• GIVEN EXERCISE: Output exactly the lines from the first line of the records below through the line containing "[(-0.42 + 5.60", both included, leaving out any pictures.

****************

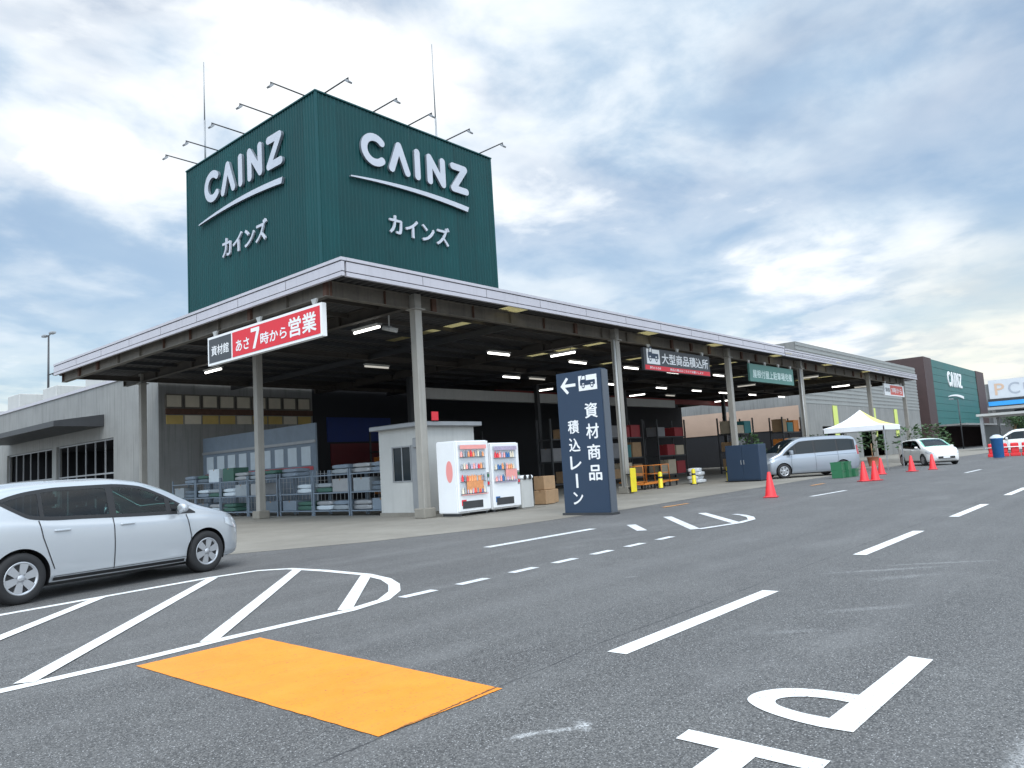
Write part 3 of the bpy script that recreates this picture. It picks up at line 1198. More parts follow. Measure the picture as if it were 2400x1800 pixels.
mb.build("coping", GREEN_TRIM, tower)

LOGO = [
    [(16.4 - 15.75 + 0.46 * math.cos(a), 12.54 + 0.455 * math.sin(a)) for a in [R(46 + (314 - 46) * i / 22) for i in range(23)]],
    [(1.40, 12.075), (1.755, 13.0), (2.13, 12.075)],
    [(2.63, 12.075), (2.63, 13.0)],
    [(3.24, 12.075), (3.24, 12.99), (3.92, 12.09), (3.92, 13.0)],
    [(4.47, 12.985), (5.13, 12.985), (4.46, 12.09), (5.16, 12.09)],
]
SW = [(-0.42 + 5.68 * t, 11.355 + 0.135 * t + 0.20 * 4 * t * (1 - t) * 0.75) for t in [i / 16 for i in range(17)]] + \
     [(-0.42 + 5.60 * t, 11.31 - 0.02 * t + 0.20 * 4 * t * (1 - t) * 0.62) for t in [1 - i / 16 for i in range(17)]]


def logo(parent, O, U, V, N, s=1.0, hw=0.135, depth=0.10, off=0.05, kana=True, dz=0.0):
    """the wide round-stroked store name with its swoosh; O is the point u=0 (left of C), v=0 at the ground"""
    O, U, V, N = Vector(O), Vector(U), Vector(V), Vector(N)
    for st in LOGO:
        mb = MB()
        pts = [(u * s, (v - 12.0) * s) for u, v in st]
        mb.prism(stroke(pts, hw * s), O + V * 12.0 * 1 + N * off + V * dz, U, V, N, depth, 0, 1)
        mb.build("letter", [LETTER, LETTER_SIDE], parent)
    mb = MB()
    mb.prism([(u * s, (v - 12.0) * s) for u, v in SW], O + V * (12.0 + dz) + N * off, U, V, N, depth, 0, 1)
    mb.build("swoosh", [LETTER, LETTER_SIDE], parent)
    if kana:
        mb = MB()
        text_on(mb, "カインズ", (1.2 * s, 4.15 * s, -2.32 * s, -1.58 * s), O + V * (12.0 + dz) + N * off, U, V, N, 0.0, 0.024, 0.05, 0, depth * 0.55)
        mb.build("lettering", [LETTER], parent)


logo(tower, (15.75, TY0, 0), (1, 0, 0), (0, 0, 1), (0, -1, 0))
logo(tower, (TX0, TY1 - 1.62, 0), (0, -1, 0), (0, 0, 1), (-1, 0, 0), 1.04, dz=0.08)


def lamp_arm(name, loc, rz, label, L_=1.28):
    t = thing(name, label, "floodlight", loc, rz, "floodlight arms round the top of the sign tower")
    mb = MB()
    mb.tube([(-0.25, 0, 0), (L_, 0, 0.02)], 0.024, 8)
    mb.build("arm", DARKMETAL, t)
    h = MB()
    h.tube([(L_ - 0.02, 0, 0.0), (L_ + 0.02, 0, -0.10)], 0.018, 6)
    h.build("bracket", DARKMETAL, t)
    h = MB()
    hb = bmesh.new()
    bmesh.ops.create_cube(hb, size=1)
    for v in hb.verts:
        k = 0.8 if v.co.x > 0 else 1.0
        v.co = Vector((v.co.x * 0.17, v.co.y * 0.20 * k, v.co.z * 0.07 * k))
    h.bm(hb, 0, Matrix.Translation((L_ + 0.02, 0, -0.12)) @ Matrix.Rotation(R(40), 4, 'Y'))
    h.build("lamp_head", GREYMETAL, t)
    return t


ordn = ["nearest the front corner", "second from the front corner", "third from the front corner", "fourth from the front corner", "farthest from the front corner"]
fl0 = lamp_arm("floodlight_arm", (TX0, 20.6, TZ1 + 0.09), math.pi, "thin floodlight arm on the tower's shorter-looking face, nearest the front corner")
for i, y in enumerate((22.53, 24.45, 26.39, 28.05)):
    dup(fl0, (TX0, y, TZ1 + 0.09), math.pi, "thin floodlight arm on the tower's shorter-looking face, " + ordn[i + 1])
for i, x in enumerate((14.5, 16.53, 18.15, 20.09, 21.96)):
    dup(fl0, (x, TY0, TZ1 + 0.09), -math.pi / 2, "thin floodlight arm on the tower's road-side face, " + ordn[i])
dup(fl0, (TX1, 22.6, TZ1 - 0.55), 0, "low floodlight arm sticking out of the tower's far side")


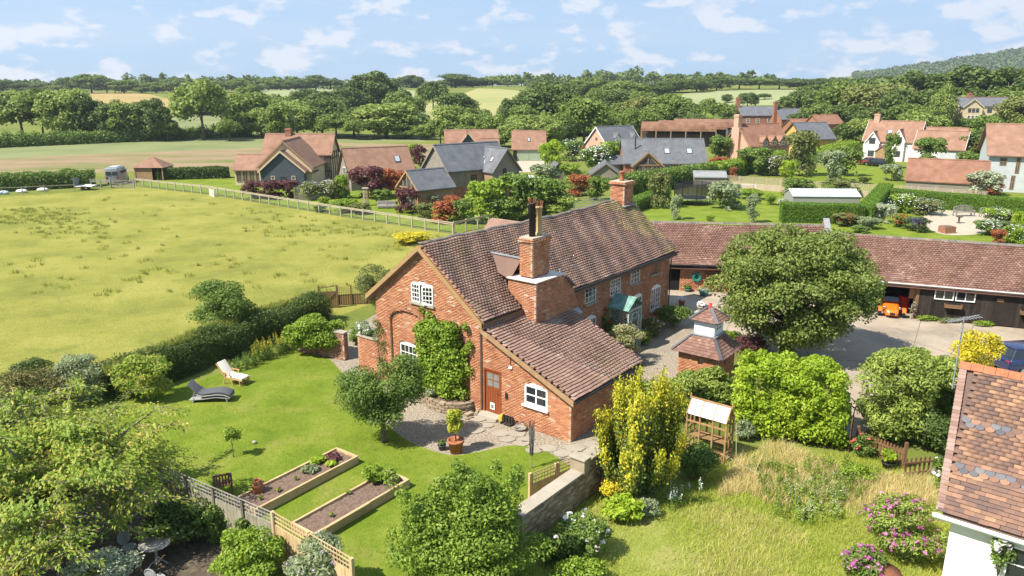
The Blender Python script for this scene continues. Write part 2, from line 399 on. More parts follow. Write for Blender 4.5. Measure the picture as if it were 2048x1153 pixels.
sheet('shade_ground', pp((-400,1400),(-400,930),(150,930),(300,985),(372,1050),(500,1120),(640,1210),(680,1400)), .018, pmat('shaded_leaf_litter', [(.05,.04,.028),(.09,.07,.05),(.13,.11,.07)], rough=.97, nscale=5, bump=.8, bscale=20, bdist=.04))  # soil and litter, coloured darker for the shade under the tree
# village lawns and drives
sheet('village_lawn', pp((276,371),(330,356),(470,354),(640,352),(820,380),(1050,415),(1060,428),(906,466),(660,428),(420,388)), .010, M_LAWN)
sheet('garden_lawn', pp((1260,430),(1300,390),(1500,385),(1700,360),(2100,395),(2300,420),(2300,520),(2100,500),(1700,472),(1500,456),(1300,448)), .006, M_LAWN)
sheet('orchard_lawn', pp((1560,345),(1700,330),(2000,345),(2000,372),(1600,362)), .010, M_LAWN)
M_DRIVE = pmat('pale_drive', [(.34,.29,.22),(.42,.37,.29)], rough=.95, nscale=1.5, bump=.2)
sheet('garage_drive', pp((1000,322),(1095,320),(1100,337),(1060,345),(1000,345)), .010, M_DRIVE)
sheet('village_drive', pp((1640,300),(1690,283),(1712,262),(1730,262),(1716,290),(1690,302),(1660,312)), .012, M_DRIVE)
sheet('bench_terrace', curve(pp((1850,430),(1900,420),(1975,425),(1990,450),(1960,468),(1890,470),(1855,455)), 5), .016, M_DRIVE)

def drape(name, px, mat, off=0.12):
    pts = []
    for i in range(len(px)):
        a, b = px[i], px[(i+1) % len(px)]
        for k in range(5): t = k/5; pts.append(atT(a[0]+(b[0]-a[0])*t, a[1]+(b[1]-a[1])*t))
    me = bpy.data.meshes.new(name); bm = bmesh.new(); bm.faces.new([bm.verts.new((p.x, p.y, 0)) for p in pts])
    bmesh.ops.triangulate(bm, faces=bm.faces)
    for _ in range(3): bmesh.ops.subdivide_edges(bm, edges=bm.edges, cuts=1, use_grid_fill=True)
    for v in bm.verts: v.co.z = float(terrain(v.co.x, v.co.y)) + off
    bmesh.ops.recalc_face_normals(bm, faces=bm.faces)
    for f in bm.faces:
        if f.normal.z < 0: f.normal_flip()
    bm.to_mesh(me); bm.free(); me.materials.append(mat); return tag(mobj(name, me), kind='structure')
drape('straw_field', [(150,212),(165,187),(240,184),(300,190),(345,200),(330,222),(230,226)], M_STRAW)
drape('far_crop_field', [(310,262),(330,232),(470,226),(560,240),(520,262)], M_CROP)
drape('ridge_field', [(505,192),(520,176),(600,173),(720,176),(830,182),(830,196),(700,200)], M_PALEG)
drape('barley_field', [(800,240),(840,212),(900,198),(955,178),(1000,179),(1055,184),(1080,200),(1040,222),(960,240),(880,246)], M_BARLEY)
drape('stubble_field', [(1130,204),(1150,194),(1200,194),(1225,206)], M_STRAW)
drape('hill_field', [(1340,205),(1370,188),(1440,182),(1600,180),(1610,195),(1560,212),(1420,212)], M_PALEG)

# ------------------------------------------------------------------ grass blades: nobody could count them
def blades(name, P, h, w, mat, seed, lean=.5):
    rng = np.random.default_rng(seed); n = len(P); a = rng.uniform(0, 2*PI, n); hh = h * rng.uniform(.5, 1.35, n)
    side = np.stack([np.cos(a), np.sin(a), np.zeros(n)], 1) * (w * rng.uniform(.6, 1.4, (n, 1)))
    b = rng.uniform(0, 2*PI, n); ln = lean * hh * rng.uniform(.2, 1.3, n)
    tip = P + np.stack([np.cos(b)*ln, np.sin(b)*ln, hh], 1)
    mid = P + np.stack([np.cos(b)*ln*.35, np.sin(b)*ln*.35, hh*.6], 1)
    V = np.stack([P - side, P + side, mid + side*.7, mid - side*.7, tip], 1).reshape(-1, 3)
    i = np.arange(n)[:, None] * 5
    F = np.concatenate([i + np.array([[0,1,2]]), i + np.array([[0,2,3]]), i + np.array([[3,2,4]])])
    return np_mesh(name, V, F, mat)
def in_poly(P, poly):
    x, y = P[:, 0], P[:, 1]; inside = np.zeros(len(P), bool); n = len(poly)
    for i in range(n):
        x0, y0 = poly[i][0], poly[i][1]; x1, y1 = poly[(i+1) % n][0], poly[(i+1) % n][1]
        c = ((y0 > y) != (y1 > y)) & (x < (x1-x0) * (y-y0) / (y1-y0+1e-12) + x0); inside ^= c
    return inside
def scatter(poly, n, seed, z=.01):
    rng = np.random.default_rng(seed); A = np.array([[p[0], p[1]] for p in poly]); lo, hi = A.min(0), A.max(0); out = []
    tot = 0
    while tot < n:
        Q = rng.uniform(lo, hi, (n*2, 2)); Q = Q[in_poly(Q, A)]; out.append(Q); tot += len(Q)
    Q = np.concatenate(out)[:n]; return np.concatenate([Q, np.full((n, 1), z)], 1)
def patchy(P, scale, seed, keep):
    rng = np.random.default_rng(seed); k = rng.uniform(-1, 1, (6, 2)) * scale; ph = rng.uniform(0, 6.28, 6)
    f = sum(np.sin(P[:, :2] @ k[i] + ph[i]) for i in range(6)); return P[(f + rng.normal(size=len(P)) * 1.2) > keep]
M_BLADE_G = fmat('green_blades', [(.17,.22,.026),(.26,.30,.045),(.36,.36,.075)], .35, .7, .15, .7)
M_BLADE_T = fmat('dry_blades', [(.30,.26,.10),(.42,.34,.16),(.52,.42,.24)], .3, .8, .1, .7)
M_BLADE_P = fmat('pasture_blades', [(.15,.17,.03),(.21,.225,.045),(.27,.265,.06)], .25, .8, .1, .7)
rough_poly = pp((1090,1075),(1220,965),(1300,990),(1400,960),(1500,900),(1700,910),(1800,930),(1900,960),(1900,1160),(1800,1200),(1000,1200))
sheet('rough_ground', rough_poly, .008, M_ROUGH)
tag(mobj('rough_grass', blades('rough_grass', patchy(scatter(rough_poly, 75000, 5), 1.1, 3, -1.6), .16, .006, M_BLADE_G, 6, .8)), 'tussocky uncut green grass in the near right garden', 'grass', kind='stuff')
dry_poly = pp((1430,1000),(1480,900),(1560,890),(1700,950),(1860,960),(1880,1010),(1780,1040),(1700,1090),(1560,1030),(1500,990))
tag(mobj('dry_grass', blades('dry_grass', patchy(scatter(dry_poly, 22000, 15), 1.3, 9, -.3), .34, .006, M_BLADE_T, 16, .75)), 'tall straw-coloured dry grass below the laurel bush', 'grass', kind='stuff')
dry2 = pp((1200,1150),(1250,1040),(1450,1010),(1600,1060),(1650,1153),(1500,1200))
tag(mobj('seeding_grass', blades('seeding_grass', patchy(scatter(dry2, 9000, 25), 1.7, 19, .5), .22, .005, M_BLADE_T, 26, .8)), 'thin seeding grass heads at the bottom of the near garden', 'grass', kind='stuff')
# tussocks on the pasture
def tussocks():
    rng = np.random.default_rng(4); Ps = []
    spots = [(rng.uniform(0, 880), rng.uniform(385, 600)) for _ in range(170)]
    spots += [(rng.uniform(-20,150)+rng.normal()*20, rng.uniform(418,450)) for _ in range(110)] + [(rng.uniform(480,860), rng.uniform(405,475)) for _ in range(130)] + [(rng.uniform(60,230), rng.uniform(445,480)) for _ in range(40)]
    for x, y in spots:
        if y < 372 + max(0, (x-270))*.152 + 10: continue
        if y > 690 - (x-300)*.25: continue
        c = at(x, y); s = rng.uniform(.12, .45); n = int(40 * s + 14)
        Ps.append(np.stack([c.x + rng.normal(size=n)*s*.7, c.y + rng.normal(size=n)*s*.6, np.full(n, .005)], 1))
    return np.concatenate(Ps)
M_TUS = fmat('tussock_blades', [(.12,.145,.026),(.17,.19,.038),(.24,.23,.06)], .25, .8, .1, .6)
tag(mobj('pasture_tussocks', blades('pasture_tussocks', tussocks(), .26, .02, M_TUS, 8, .8)), 'darker tussocks of coarse grass dotted over the pasture', 'grass', kind='stuff')
lawn_fringe = pp((300,985),(250,800),(330,780),(480,742),(560,716),(610,696),(650,716),(690,756),(740,819),(800,876),(850,901),(905,914),(960,907),(1020,895),(1080,901),(1128,928),(1110,965),(1070,990),(1080,1060),(1000,1250),(680,1250),(640,1200),(500,1110),(372,1045))
tag(mobj('lawn_grass', blades('lawn_grass', scatter(lawn_fringe, 62000, 45), .035, .006, fmat('lawn_blades', [(.085,.14,.01),(.14,.20,.018),(.22,.25,.04)], .3, .7, .15, .7, gain=1.15), 46, .9)), 'short mown grass of the garden lawn', 'grass', kind='stuff')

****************

• SOLUTION TO THE EXERCISE:
Write part 3 of the bpy script that recreates this picture. It picks up at line 1198. More parts follow. Measure the picture as if it were 2400x1800 pixels.
mb.build("coping", GREEN_TRIM, tower)

LOGO = [
    [(16.4 - 15.75 + 0.46 * math.cos(a), 12.54 + 0.455 * math.sin(a)) for a in [R(46 + (314 - 46) * i / 22) for i in range(23)]],
    [(1.40, 12.075), (1.755, 13.0), (2.13, 12.075)],
    [(2.63, 12.075), (2.63, 13.0)],
    [(3.24, 12.075), (3.24, 12.99), (3.92, 12.09), (3.92, 13.0)],
    [(4.47, 12.985), (5.13, 12.985), (4.46, 12.09), (5.16, 12.09)],
]
SW = [(-0.42 + 5.68 * t, 11.355 + 0.135 * t + 0.20 * 4 * t * (1 - t) * 0.75) for t in [i / 16 for i in range(17)]] + \
     [(-0.42 + 5.60 * t, 11.31 - 0.02 * t + 0.20 * 4 * t * (1 - t) * 0.62) for t in [1 - i / 16 for i in range(17)]]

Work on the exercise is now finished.